From its inception as a local celebration in Texas, Juneteenth recognizes the announcement on June 19, 1865, in Galveston, Texas, of the end of legalized slavery in that state. That milestone came two years after President Lincoln’s signing of the Emancipation Proclamation and came several months after the formal surrender of the Confederacy at the end of the Civil War. The legal end to the institution of slavery would come in Dec. 6, 1865, with the ratification of the 13th Amendment to the U.S. Constitution.
We know that the power of that system of enslavement did not end with the passage of legislation. Even today we seek to address this horrendous legacy of human slavery in the inequitable access to opportunities across our society.
When President Biden made Juneteenth (June 19) a federal holiday this year, I asked myself why I knew close to nothing about the history that made this date so significant to the African American community in this country. One of the steps needed to draw us more deeply into recognizing and addressing systemic racism is to recognize what we do not know, as well as reassessing what we think we know about American history.
If you read On Juneteenth you will learn from Gordon-Reed’s personal narrative as a native Texan and African American.
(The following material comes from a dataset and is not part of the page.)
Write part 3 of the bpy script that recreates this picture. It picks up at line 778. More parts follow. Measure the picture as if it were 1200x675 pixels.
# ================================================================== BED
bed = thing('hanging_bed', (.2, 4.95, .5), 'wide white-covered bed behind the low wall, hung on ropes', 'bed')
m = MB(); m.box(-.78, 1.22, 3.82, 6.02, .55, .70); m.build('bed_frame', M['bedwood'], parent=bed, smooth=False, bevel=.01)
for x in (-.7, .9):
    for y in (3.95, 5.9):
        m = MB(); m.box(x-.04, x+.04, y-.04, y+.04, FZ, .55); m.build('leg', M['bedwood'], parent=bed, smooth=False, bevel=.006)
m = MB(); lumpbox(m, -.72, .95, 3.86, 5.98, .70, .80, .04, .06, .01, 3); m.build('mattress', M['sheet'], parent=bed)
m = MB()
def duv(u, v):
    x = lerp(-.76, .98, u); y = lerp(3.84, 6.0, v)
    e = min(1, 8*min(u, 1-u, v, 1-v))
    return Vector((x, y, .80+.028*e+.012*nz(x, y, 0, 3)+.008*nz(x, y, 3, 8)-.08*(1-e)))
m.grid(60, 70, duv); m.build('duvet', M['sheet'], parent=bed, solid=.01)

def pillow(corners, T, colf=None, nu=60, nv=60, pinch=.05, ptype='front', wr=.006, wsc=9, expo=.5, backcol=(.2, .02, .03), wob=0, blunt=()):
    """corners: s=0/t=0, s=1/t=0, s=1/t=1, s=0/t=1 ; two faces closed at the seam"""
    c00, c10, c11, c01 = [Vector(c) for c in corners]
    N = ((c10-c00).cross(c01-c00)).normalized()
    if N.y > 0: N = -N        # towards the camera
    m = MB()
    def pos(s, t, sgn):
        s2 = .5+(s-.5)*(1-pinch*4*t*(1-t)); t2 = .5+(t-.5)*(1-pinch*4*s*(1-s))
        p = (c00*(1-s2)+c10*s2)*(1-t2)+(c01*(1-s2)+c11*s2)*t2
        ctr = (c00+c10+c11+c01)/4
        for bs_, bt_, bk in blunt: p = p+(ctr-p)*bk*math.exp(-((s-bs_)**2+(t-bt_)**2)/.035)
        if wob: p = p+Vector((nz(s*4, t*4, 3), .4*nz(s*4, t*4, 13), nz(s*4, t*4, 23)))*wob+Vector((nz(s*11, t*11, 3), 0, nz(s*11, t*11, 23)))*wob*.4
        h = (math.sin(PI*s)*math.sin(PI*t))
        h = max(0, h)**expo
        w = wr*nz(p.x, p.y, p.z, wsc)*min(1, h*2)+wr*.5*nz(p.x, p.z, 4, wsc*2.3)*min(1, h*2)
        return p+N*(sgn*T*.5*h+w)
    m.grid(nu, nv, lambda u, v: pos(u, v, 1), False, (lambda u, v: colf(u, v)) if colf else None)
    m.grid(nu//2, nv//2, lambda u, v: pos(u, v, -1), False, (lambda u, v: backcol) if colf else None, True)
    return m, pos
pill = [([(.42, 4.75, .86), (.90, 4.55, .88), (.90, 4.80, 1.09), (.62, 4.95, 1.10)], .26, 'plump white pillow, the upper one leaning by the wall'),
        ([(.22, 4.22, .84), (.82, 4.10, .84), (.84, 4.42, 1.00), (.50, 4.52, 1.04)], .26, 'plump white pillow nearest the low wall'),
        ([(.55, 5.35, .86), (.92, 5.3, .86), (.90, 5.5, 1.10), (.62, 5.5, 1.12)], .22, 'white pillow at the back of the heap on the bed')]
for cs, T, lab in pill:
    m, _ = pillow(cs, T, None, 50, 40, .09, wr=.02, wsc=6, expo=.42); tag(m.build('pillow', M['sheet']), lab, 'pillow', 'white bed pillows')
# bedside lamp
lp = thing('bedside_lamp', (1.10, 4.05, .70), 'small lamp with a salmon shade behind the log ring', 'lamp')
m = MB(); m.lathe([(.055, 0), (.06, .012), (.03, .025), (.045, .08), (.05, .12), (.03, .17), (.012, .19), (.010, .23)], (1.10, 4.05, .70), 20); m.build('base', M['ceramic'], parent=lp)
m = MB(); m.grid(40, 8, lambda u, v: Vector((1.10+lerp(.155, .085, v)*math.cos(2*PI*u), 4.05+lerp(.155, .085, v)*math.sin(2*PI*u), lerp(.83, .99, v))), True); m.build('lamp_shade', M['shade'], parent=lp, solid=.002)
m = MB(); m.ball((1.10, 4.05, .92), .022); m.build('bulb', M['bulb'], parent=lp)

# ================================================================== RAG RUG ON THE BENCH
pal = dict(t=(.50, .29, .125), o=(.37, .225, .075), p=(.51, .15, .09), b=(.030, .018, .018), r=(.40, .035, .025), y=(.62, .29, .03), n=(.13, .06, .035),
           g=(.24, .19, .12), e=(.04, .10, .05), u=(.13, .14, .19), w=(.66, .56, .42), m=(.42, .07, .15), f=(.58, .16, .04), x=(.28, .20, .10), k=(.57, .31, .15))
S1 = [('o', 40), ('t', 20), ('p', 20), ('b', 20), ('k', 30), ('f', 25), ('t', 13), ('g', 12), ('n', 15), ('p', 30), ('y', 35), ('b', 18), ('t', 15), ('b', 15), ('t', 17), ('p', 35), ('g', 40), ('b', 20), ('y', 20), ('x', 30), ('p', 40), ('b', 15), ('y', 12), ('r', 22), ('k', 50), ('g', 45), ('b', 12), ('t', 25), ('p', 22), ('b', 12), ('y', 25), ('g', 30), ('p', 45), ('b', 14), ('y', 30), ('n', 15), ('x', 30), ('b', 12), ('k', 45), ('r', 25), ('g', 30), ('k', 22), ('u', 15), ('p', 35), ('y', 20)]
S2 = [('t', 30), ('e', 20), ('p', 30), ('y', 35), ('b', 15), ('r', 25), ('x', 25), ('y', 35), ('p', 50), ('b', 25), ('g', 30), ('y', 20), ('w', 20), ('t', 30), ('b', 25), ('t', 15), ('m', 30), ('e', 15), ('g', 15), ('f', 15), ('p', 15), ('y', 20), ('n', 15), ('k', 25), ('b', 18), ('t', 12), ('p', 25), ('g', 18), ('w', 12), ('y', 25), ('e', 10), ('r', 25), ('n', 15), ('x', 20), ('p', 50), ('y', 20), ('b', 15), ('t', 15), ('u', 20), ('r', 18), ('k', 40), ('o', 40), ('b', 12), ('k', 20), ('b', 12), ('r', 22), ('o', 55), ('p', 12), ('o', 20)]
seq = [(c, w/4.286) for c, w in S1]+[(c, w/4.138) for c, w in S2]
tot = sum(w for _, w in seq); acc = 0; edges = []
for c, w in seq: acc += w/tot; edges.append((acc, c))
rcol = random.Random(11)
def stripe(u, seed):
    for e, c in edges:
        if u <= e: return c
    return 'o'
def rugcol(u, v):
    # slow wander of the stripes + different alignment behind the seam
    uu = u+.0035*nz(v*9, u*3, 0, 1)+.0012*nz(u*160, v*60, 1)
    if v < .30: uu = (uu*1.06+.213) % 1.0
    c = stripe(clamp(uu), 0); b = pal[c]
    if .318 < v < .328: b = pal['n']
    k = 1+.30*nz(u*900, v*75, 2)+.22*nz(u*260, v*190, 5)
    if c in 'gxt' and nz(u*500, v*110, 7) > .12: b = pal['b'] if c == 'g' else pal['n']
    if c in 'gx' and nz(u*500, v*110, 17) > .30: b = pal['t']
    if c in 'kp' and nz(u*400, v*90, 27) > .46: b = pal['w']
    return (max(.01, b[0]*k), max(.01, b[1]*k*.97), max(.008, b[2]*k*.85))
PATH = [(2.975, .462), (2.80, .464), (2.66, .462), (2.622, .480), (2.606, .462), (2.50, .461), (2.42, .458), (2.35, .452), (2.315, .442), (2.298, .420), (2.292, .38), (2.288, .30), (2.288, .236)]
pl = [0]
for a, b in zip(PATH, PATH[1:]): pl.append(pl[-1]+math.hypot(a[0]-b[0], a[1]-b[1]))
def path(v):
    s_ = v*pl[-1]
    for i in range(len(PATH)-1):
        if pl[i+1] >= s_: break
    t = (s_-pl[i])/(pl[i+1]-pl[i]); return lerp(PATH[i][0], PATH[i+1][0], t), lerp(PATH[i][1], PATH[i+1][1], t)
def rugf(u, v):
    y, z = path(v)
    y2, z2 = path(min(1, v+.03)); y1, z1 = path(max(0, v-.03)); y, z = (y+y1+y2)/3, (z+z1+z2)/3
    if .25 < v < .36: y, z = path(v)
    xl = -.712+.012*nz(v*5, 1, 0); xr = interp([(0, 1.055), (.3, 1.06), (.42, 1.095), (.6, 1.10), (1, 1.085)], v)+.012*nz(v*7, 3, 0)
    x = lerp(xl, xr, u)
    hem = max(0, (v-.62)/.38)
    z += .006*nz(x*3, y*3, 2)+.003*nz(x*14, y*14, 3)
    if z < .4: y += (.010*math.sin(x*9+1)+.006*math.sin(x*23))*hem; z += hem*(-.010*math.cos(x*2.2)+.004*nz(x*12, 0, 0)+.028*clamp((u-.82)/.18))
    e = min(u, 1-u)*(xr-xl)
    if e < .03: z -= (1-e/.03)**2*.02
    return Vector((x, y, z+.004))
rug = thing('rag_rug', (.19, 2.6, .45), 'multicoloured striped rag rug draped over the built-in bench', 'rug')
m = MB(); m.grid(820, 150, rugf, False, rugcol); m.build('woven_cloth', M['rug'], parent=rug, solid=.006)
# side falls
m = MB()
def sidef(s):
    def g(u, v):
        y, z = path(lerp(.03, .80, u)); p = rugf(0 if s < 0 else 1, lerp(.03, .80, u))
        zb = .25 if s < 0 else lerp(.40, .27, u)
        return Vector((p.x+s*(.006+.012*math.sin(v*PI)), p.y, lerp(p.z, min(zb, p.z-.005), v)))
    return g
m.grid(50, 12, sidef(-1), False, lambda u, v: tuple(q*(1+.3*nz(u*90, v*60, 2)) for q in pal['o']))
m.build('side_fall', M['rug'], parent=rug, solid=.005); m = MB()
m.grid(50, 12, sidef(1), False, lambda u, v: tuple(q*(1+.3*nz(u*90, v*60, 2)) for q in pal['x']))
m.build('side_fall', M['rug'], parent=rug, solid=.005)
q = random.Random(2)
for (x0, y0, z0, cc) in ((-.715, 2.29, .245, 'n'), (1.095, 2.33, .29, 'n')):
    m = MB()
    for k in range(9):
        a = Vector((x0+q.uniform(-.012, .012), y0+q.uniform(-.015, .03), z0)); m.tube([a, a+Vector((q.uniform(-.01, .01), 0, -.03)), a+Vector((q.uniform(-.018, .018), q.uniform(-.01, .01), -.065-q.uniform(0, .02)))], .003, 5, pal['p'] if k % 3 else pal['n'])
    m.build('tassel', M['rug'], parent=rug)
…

She weaves together her family’s story, her pride in her home state, and her own discovery of all that she did not know about the multi-layered history of the indigenous, Mexican, African descent, and white history of her place in the world.
How we tell the stories of our own families and community matters. What we leave out of the narratives is as important as the heroic threads we lift up. A question to wrestle with on The Road Toward Racial Justice is not simply “What don’t I know?” but the more provocative question, “Why don’t I know what I don’t know?”
I hope you will keep exploring on our common journey.